The net migration loss of 44,500 citizens in the October year is a new annual record – narrowly exceeding the previous record of 44,400 in the February 2012 year.

Rising migration has prompted an upgrade to Kiwibank’s economic outlook.

Mounting migration means more demand and higher house prices, says Kiwibank chief economist Jarrod Kerr, who expects a shallow recession next year that will feel worse than migrant-inflated figures suggest.

The bank has shaved a few percentage points from its previous estimate and expects the economy to shrink over the December and March quarters, totalling a 0.2% contraction – compared to a previous estimated contraction of 0.4%.

“By the simplest of definitions, it is a ‘recession’ and one of even shorter duration and shallower magnitude,” Kerr says.

But whether or not output runs backwards, the economy is weakening under the weight of the RBNZ’s heavy hand, he says. 

The two faces of migration

The impact of surging migration is two-sided. On the helpful side, the influx of youthful migrant workers is expanding the labour force and dampening wage pressure, Kerr says. 

“The disinflationary force is especially strong given the tightness in the labour market to begin with. Employers were starved of workers. Businesses are more cautious than they were a year ago. But on the other side, more people means more demand. And signs of an increase in demand are surfacing.”

For this reason, Kerr says the bank has lifted its inflation outlook. Inflation has been above the RBNZ’s 1-3% target band since mid-2021. “It’s going to take some time to get back to the 2% midpoint. We’ve seen headline inflation fall from the 7.3% peak to 5.6%. And we expect it to hit ~4.8% by the end of this year.”

For inflation to fall from the 7s into the 6s, 5s and now the 4s – that’s quite a psychological shift, he says.

“But rapidly decelerating imported inflation is doing most of the leg work. Favourable base effects are still in play with last year’s spike in energy and food prices falling out of annual calculations. Cooling commodity prices are also helping to lower the cost of imports.”

Kerr says the tricky part is getting back to the 2% target midpoint. It all hinges on domestic inflation – the stickier, demand-driven kind. And with surging migration, the risks are tilted to the upside.

However, Kerr says the bank is still forecasting the return to 2%, albeit delayed, as the economy continues to cool and the labour market loosens further. “We see inflation back within the band by the second half of 2024. That’s about a quarter longer than we had previously forecast. It’s not until 2025 that we see inflation settling at 2%.”
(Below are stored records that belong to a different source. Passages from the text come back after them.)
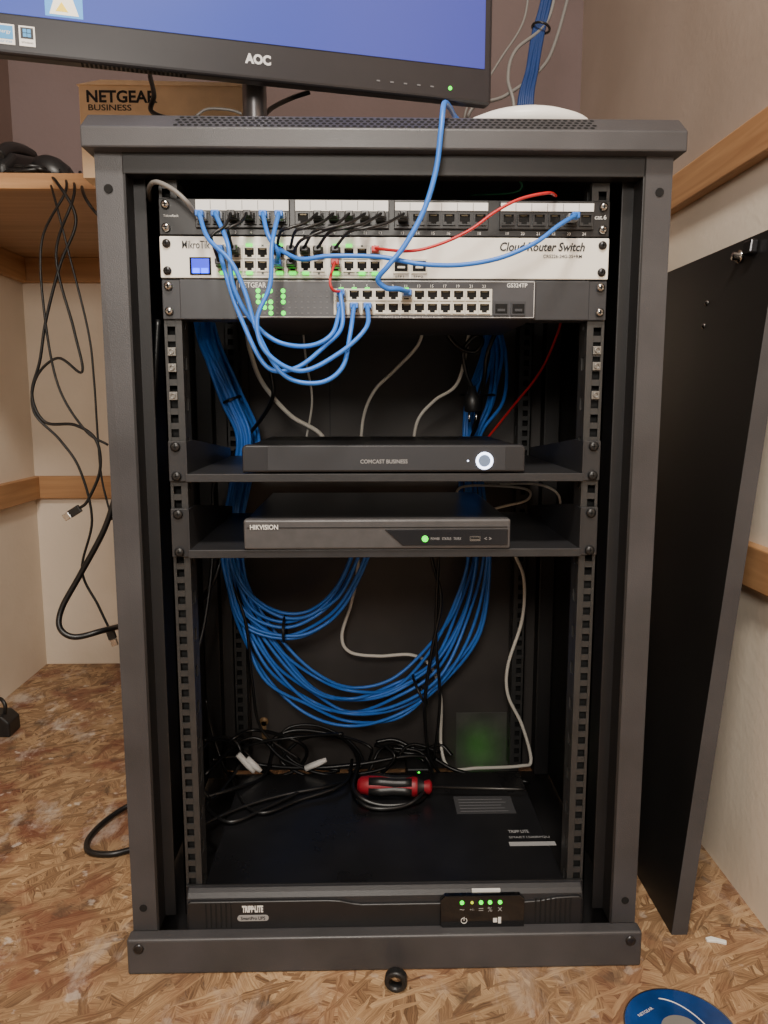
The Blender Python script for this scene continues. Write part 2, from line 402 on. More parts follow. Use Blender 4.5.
for (u, v) in ((178, 352), (179, 396), (590, 350), (589, 395), (180, 368), (589, 366)):
    z = Zv(v, .02); x = -.2335 if u < 384 else .2335
    k = MB().box(x-.0045, x+.0045, .019, .0215, z-.0045, z+.0045)
    k.revolve([(0, .0032), (.0012, .0032), (.0012, .002), (-.001, .002)], (x, .019, z), (0, -1, 0), 0, 12)
    k.done("cage_nut", M_nut, rk, bevel=.0005)

def screw_at(th, x, z, y=.016, m=M_screw, r=.0045):
    s = MB().revolve([(0, r), (.0015, r), (.003, r*.6), (.0031, .00001)], (x, y, z), (0, -1, 0), 0, 14)
    s.box(x-r*.55, x+r*.55, y-.0034, y-.003, z-.0006, z+.0006, 1); s.box(x-.0006, x+.0006, y-.0034, y-.003, z-r*.55, z+r*.55, 1)
    return s.done("mounting_screw", [m, M_hole], th)

def socket_mb(shell_w=.0125, shell_h=.0115, flip=False):
    k = MB(); w = shell_w/2; h = shell_h/2; t = .0013
    k.box(-w, w, -.0025, 0, h-t, h); k.box(-w, w, -.0025, 0, -h, -h+t)
    k.box(-w, -w+t, -.0025, 0, -h+t, h-t); k.box(w-t, w, -.0025, 0, -h+t, h-t)
    k.box(-w+t, w-t, -.0005, 0, -h+t, h-t, 1)
    sgn = -1 if flip else 1
    for sx in (-1, 1):
        k.box(sx*(w-t), sx*(w*.42), -.0022, -.0005, sgn*(-h+t), sgn*(-h+t+.0022), 0)
    k.box(-w*.5, w*.5, -.0010, -.0005, sgn*(h-t-.0016), sgn*(h-t), 2)
    return k
def place_sockets(th, name, shellmat, pts, **kw):
    first = None
    for (x, y, z) in pts:
        if first is None:
            k = socket_mb(**kw)
            for v in k.v: v += Vector((x, y, z))
            first = k.done(name, [shellmat, M_hole, M_gold], th); off = first.location-(Vector((x, y, z))-Vector(th["o"]))
        else:
            o = first.copy(); COL.objects.link(o); o.parent = th; o.location = Vector((x, y, z))-Vector(th["o"])+off

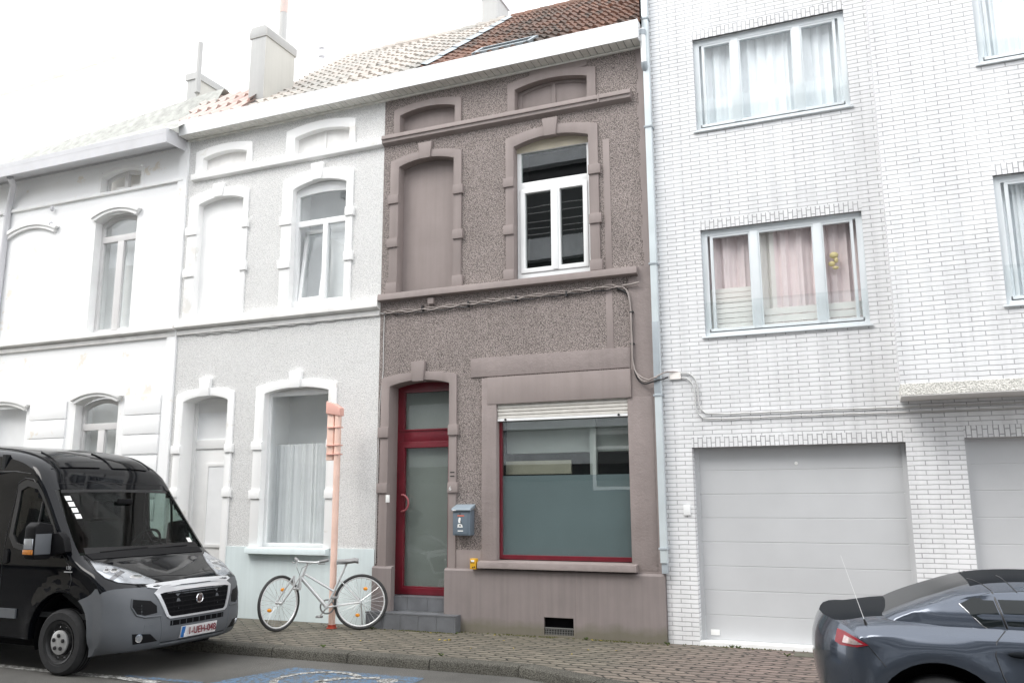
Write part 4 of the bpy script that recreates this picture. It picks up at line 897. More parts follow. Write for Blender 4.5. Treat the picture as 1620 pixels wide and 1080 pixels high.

In the meantime household budgets are being stretched. And businesses now worry more about demand for their products or services, as well as costs. On top of the rapid rise in interest rates, high rates of inflation have slashed household purchasing power and falling house prices have dented confidence and the ‘wealth effect’, he says.

Fortunately, the tight labour market has helped cushion the blow of the housing market downturn. And the surge in migration has led to an earlier-than-expected end to the correction.

House prices have fallen back to early-2021 levels, recording a 17% peak-to-trough decline. There are tentative signs of recovery; sales activity is picking up, and the number of “days to sell” reducing.

Kerr expects house prices to continue relatively modest gains of about 6%.

“The migration boom and the new government’s promise of a reversal to property rules, such as interest deductibility, the brightline test and CCCFA rules, are significant tailwinds to consider. While the surge in migration will add demand to the languishing market,  mortgage borrowers continue to face the steepest interest rates in 15 years – with risk of lifting further – and a forecast rise in unemployment.” Such headwinds will likely cap any house price gains in 2024, he says.